Using mirrors to lighten, brighten and make a statement

Adding a mirror in a small hallway opens

Adding a mirror in a small hallway opens up the space visually. Photo Credit: Dreamstime

If you thought mirrors were something framed to put over a fireplace or bathroom sink, think again. Mirrors can be used in decor in so many ways beyond their traditional placements in the living room, bedroom or bath. Using mirrors can create more light, more space and more interest in your home’s style.

A wall of mirrors

Mirrors have long been used to add more light to a room. They can also double the view if you place one opposite a scenic window.

A mirror is frequently only used as a framed piece, but mirrored walls can make a beautiful accent. Too often, though, the wall mirroring can look institutional when large, single pieces of mirror are added to a wall. Take a cue from Parisian and French homes, which show how mirrors can be added in a way that looks stylish and custom instead of commercial.

Start by adding a mirror that is antiqued for depth and interest. You can also add intrigue by cutting the mirror into blocks. Having multiple mirrors on a wall becomes less monotonous and adds texture. A common French technique is to add a large mirror panel in the center of a wall and then frame it with smaller mirror panels on the top, bottom and sides. Another stylish choice is to cut the panels into diamond shapes. Common in French styles is to add metal buttons where panels meet to dress up the mirror.

Decorative dimension

Another way to add depth with mirrors and to your decor is by adding decorative trellis panels over a mirror. This helps to create an illusion that the room is very large, adds extra lighting and makes your walls visually disappear. It’s a terrific option in areas such as long interior hallways, which can seem small, dark and cramped. Suddenly, the narrow, confined space of a hallway opens up visually.
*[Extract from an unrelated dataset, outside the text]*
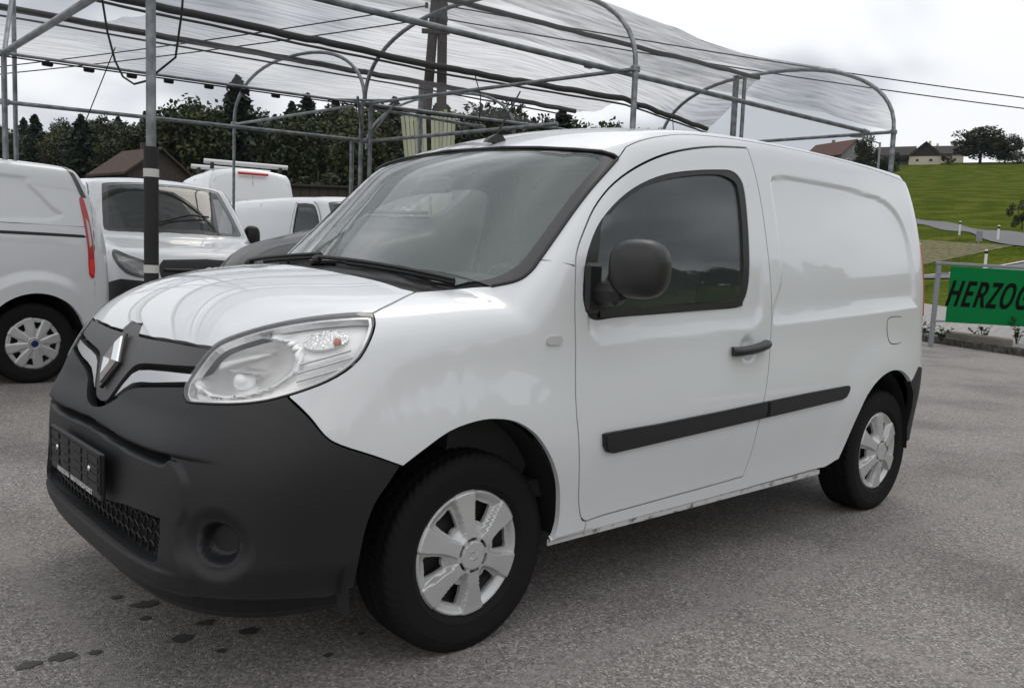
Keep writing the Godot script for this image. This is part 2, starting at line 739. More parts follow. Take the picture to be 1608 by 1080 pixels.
func fill_materials() -> void:
	paint("white_paint", lin(0.66, 0.675, 0.69))
	var dk := paint("dark_paint", lin(0.030, 0.027, 0.026), 0.45)
	dk.clearcoat = 0.35
	dk.clearcoat_roughness = 0.08
	dk.metallic_specular = 0.3
	mat("black_plastic", grey(0.014), 0.42)
	var m := mat("bumper_plastic", lin(0.0105, 0.011, 0.0125), 0.50)
	m.normal_enabled = true
	m.normal_texture = noise_map(noise(FastNoiseLite.TYPE_SIMPLEX, 0.12, 2, 5), 256, [], 3.0)
	m.normal_scale = 0.25
	m.uv1_triplanar = true
	m.uv1_scale = Vector3.ONE * 9.0
	mat("satin_grey", lin(0.050, 0.048, 0.048), 0.38)
	mat("rubber_trim", grey(0.012), 0.5)
	paint("black_gloss", lin(0.014, 0.011, 0.011), 0.25)
	m = mat("tyre_rubber", grey(0.009), 0.75)
	m.metallic_specular = 0.3
	m.normal_enabled = true
	m.normal_texture = noise_map(noise(FastNoiseLite.TYPE_SIMPLEX, 0.05, 3, 8), 256, [], 3.0)
	m.normal_scale = 0.3
	m.uv1_triplanar = true
	m.uv1_scale = Vector3.ONE * 6.0
	m = mat("silver_paint", grey(0.50), 0.34, 0.35)
	m.clearcoat_enabled = true
	m.clearcoat = 0.5
	m.clearcoat_roughness = 0.15
	mat("black_steel", grey(0.012), 0.6)
	mat("chrome", grey(0.80), 0.05, 1.0)
	mat("reflector", grey(0.88), 0.25, 0.55)
	mat("satin_chrome", grey(0.62), 0.22, 0.8)
	mat("lamp_white", grey(0.84), 0.25, 0.2)
	pane("lamp_lens", grey(0.8), 0.04)
	pane("windscreen_glass", lin(0.36, 0.43, 0.40), 0.11)
	pane("side_glass", lin(0.07, 0.09, 0.085), 0.22)
	pane("amber", lin(0.75, 0.20, 0.03), 0.85)
	mat("orange_bulb", lin(0.45, 0.14, 0.05), 0.3)
	m = mat("red_lens", lin(0.45, 0.012, 0.012), 0.12)
	m.clearcoat_enabled = true
	m.clearcoat = 1.0
	mat("clear_lens", lin(0.50, 0.50, 0.50), 0.15)
	mat("inner_dark", grey(0.03), 0.8)
	mat("inner_grey", grey(0.10), 0.8)
	mat("seat_cloth", grey(0.045), 0.95)
	mat("liner", grey(0.006), 0.95)
	mat("white_plastic", grey(0.60), 0.4)
	m = mat("galvanised", lin(0.30, 0.32, 0.34), 0.42, 0.55)
	m.albedo_texture = noise_map(noise(FastNoiseLite.TYPE_SIMPLEX, 0.02, 4, 12), 256, [[0.2, Color(0.72, 0.72, 0.72)], [0.8, Color(1, 1, 1)]])
	m.uv1_triplanar = true
	m.uv1_scale = Vector3.ONE * 1.3
	mat("black_wrap", grey(0.012), 0.75)
	mat("reflective_band", lin(0.52, 0.52, 0.50), 0.5)
	mat("cable_black", grey(0.012), 0.7)
	pane("van_glass", lin(0.10, 0.115, 0.11), 0.30)
	pane("van_side_glass", lin(0.04, 0.05, 0.05), 0.40)
	m = mat("red_bright", lin(0.75, 0.03, 0.02), 0.15)
	m.clearcoat_enabled = true
	m.clearcoat = 1.0
	mat("blue_badge", lin(0.01, 0.02, 0.10), 0.3)
	m = mat("old_wood", lin(0.085, 0.068, 0.055), 0.9)
	m.albedo_texture = noise_map(noise(FastNoiseLite.TYPE_SIMPLEX, 0.03, 5, 71), 256, [[0.2, Color(0.45, 0.45, 0.45)], [0.8, Color(1, 1, 1)]])
	m.uv1_triplanar = true
	m.uv1_scale = Vector3(4.0, 0.4, 4.0)
	mat("old_steel", grey(0.06), 0.7)
	mat("pale_board", lin(0.40, 0.41, 0.30), 0.8)
	mat("pale_board_b", lin(0.33, 0.35, 0.25), 0.8)
	m = mat("net", Color.WHITE, 0.95)
	m.transparency = BaseMaterial3D.TRANSPARENCY_ALPHA
	m.albedo_texture = noise_map(noise(FastNoiseLite.TYPE_SIMPLEX, 0.03, 5, 81), 512, [[0.15, Color(0.34, 0.34, 0.35, 0.22)], [0.5, Color(0.30, 0.30, 0.31, 0.33)], [0.78, Color(0.26, 0.26, 0.27, 0.46)], [0.95, Color(0.22, 0.22, 0.22, 0.62)]])
	m.uv1_scale = Vector3(0.06, 0.9, 1)
	m.cull_mode = BaseMaterial3D.CULL_DISABLED
	mat("net_roll", grey(0.060), 0.95)
	m = mat("roof_tiles", lin(0.10, 0.055, 0.040), 0.9)
	m.albedo_texture = noise_map(noise(FastNoiseLite.TYPE_SIMPLEX, 0.05, 5, 91), 256, [[0.2, Color(0.45, 0.45, 0.45)], [0.7, Color(0.9, 0.9, 0.9)], [0.86, Color(1, 1, 1)]])
	m.uv1_triplanar = true
	m.uv1_scale = Vector3.ONE * 0.3
	m = mat("dim_facets", grey(0.22), 0.2, 0.6)
	m = mat("barn_wood", lin(0.055, 0.045, 0.040), 0.95)
	mat("dark_roof", lin(0.035, 0.028, 0.026), 0.9)
	mat("red_roof", lin(0.085, 0.038, 0.028), 0.9)
	mat("house_wall", lin(0.52, 0.48, 0.38), 0.9)
	mat("grey_wall", lin(0.20, 0.20, 0.21), 0.9)
	mat("window_pane", grey(0.02), 0.15)
	mat("dark_boards", lin(0.030, 0.025, 0.022), 0.9)
	mat("window_frame_white", grey(0.6), 0.5)
	m = mat("sign_green", lin(0.004, 0.165, 0.045), 0.75)
	m.metallic_specular = 0.2
	m = mat("sign_black", grey(0.006), 0.8)
	m.metallic_specular = 0.2
	mat("sign_post", lin(0.26, 0.27, 0.30), 0.5, 0.4)
	mat("post_white", grey(0.70), 0.6)
	mat("concrete_beam", lin(0.16, 0.145, 0.12), 0.95)
	mat("pale_metal", lin(0.42, 0.43, 0.42), 0.5)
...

Mirror paneling can also be added to doors to create an instant full-length mirror in closets, bathrooms, or on the back of a bedroom door. It’s also a nice way to define a powder room door.

Expect the unexpected

Try adding mirrors where it’s unexpected. In the dining room, a mirror is often placed over the buffet or on a wall; but why not try a mirror as your tabletop? An antiqued mirror would add glimmer and glamour to meals. You could also place mirror panels on the ceiling to bring a sparkle to holiday meals and entertaining.

In the bedroom, take down that mirror that came with your dresser and replace it with something with contrast, such as a sunburst or Venetian glass mirror. Or, brighten the bedroom with framed mirrors behind your bedside tables or on top of your nightstands, especially if your room is dark and you’d like to read in bed.